El contexto y la denuncia
Dos coordenadas son fundamentales para situar la película en el contexto adecuado, y situarnos en perspectiva ante la denuncia que realiza su directora, Deepa Mehta. Lo primero es que hoy la situación de las viudas sigue siendo igual de penosa en muchas zonas de la India actual. No se trata de un pasado superado; millones de viudas viven en la misma situación.
En segundo lugar, Agua -que se estrenó en 2005- empezó a filmarse en la ciudad de Benarés en el año 2000, pero el rodaje fue totalmente imposible ya que los fundamentalistas entendieron que atacaba la religión hindú, y obligaron a Mehta a esperar más de cuatro años para empezar de nuevo el rodaje. Esta vez fue en Sri Lanka, con muchas medidas de seguridad, siempre con el temor a atentados o disturbios.
El talento de la cineasta
Mehta sabe contar historias, tiene talento, puede denunciar una realidad muy dura. Su grandeza estriba en no omitir ninguna arista del dolor, del abuso social de la mujer, sin acudir al fácil recurso de escenas burdas, u obscenas. Por ello Agua se sitúa lejos de aquellas cintas de bajo presupuesto, que pretenden obtener éxito mediático y colocarse dentro del “podio de la denuncia», o en el paraguas del victimismo mediático.

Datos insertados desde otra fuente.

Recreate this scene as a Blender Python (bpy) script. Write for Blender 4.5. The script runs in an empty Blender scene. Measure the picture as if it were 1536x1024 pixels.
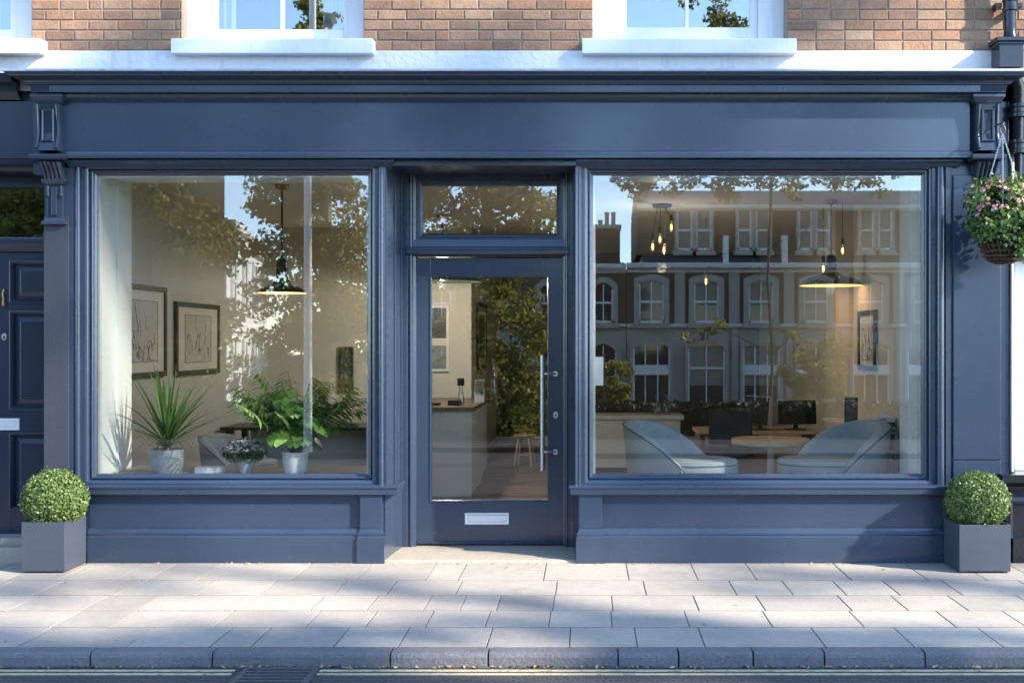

La denuncia no está reñida con el arte, y aquí existe calidad estética. Es algo que pocos directores saben hacer, ya que el recurso más fácil es acudir a escenas escabrosas o de mal gusto.
La pureza ideológica de Deepa Mehta
Agua recibió en 2006 el Premio a la libertad de expresión que concede la National Board of Review, una agrupación norteamericana de críticos cinematográficos. La película es un ejemplo de denuncia y un cántico a la feminidad, pero el feminismo de Mehta está lejos de intereses ideológicos. No hace uso del caballo de Troya de otros «derechos» que no paran de mutar hasta el punto de que la defensa de la mujer y su grandeza en su esencia quedan diluidas.
Metha evita repetir el antiguo error gnóstico según el cual la mujer, para salvarse, debe dejar de ser mujer y transformarse en hombre. Tampoco minimiza la diferencia de sexos, reduciéndola a un producto de la cultura: “Mujer no se nace, sino que se hace”, afirmaba Simone de Beauvoir en El segundo sexo.
La prostitución
Metha no infiltra adherencias ideológicas y, sin embargo, no calla nada de ninguna forma de explotación de la mujer: de la pederastia a la prostitución. Esta última aparece reflejada en Agua por dos personajes: el gobernante del ashram, Madhumati -interpretado por Manorama-, y el proxeneta Gulabi (Raghuvir Yadav), un enérgico eunuco travestido.
Ambos empujan a la segunda viuda más joven, Kalyani (Lisa Ray), a prostituirse. Este personaje nos suaviza el dolor, y abre la puerta a la esperanza: pues si bien la han querido corromper por fuera, su corazón no llega a corromperse, y se convierte en la mejor amiga de Chuyia.
¿Quién alza la voz por estas mujeres? En la India y en nuestras ciudades, atrapadas para lucrar a mafias internacionales, entre el mercado del narcotráfico y el juego ilegal. Siempre me ha sorprendido que las voces histriónicas del feminismo más radical se olviden de estas mujeres, víctimas de tantas injusticias. Alguna respuesta poco ética debe existir para que se mantenga este silencio cómplice.
El fruto final de Deepa Mehta es una película que combina la estética, el arte y la denuncia. Once millones de viudas merecen que conozcamos su situación; quizás así también podremos situarnos en nuestro propio contexto.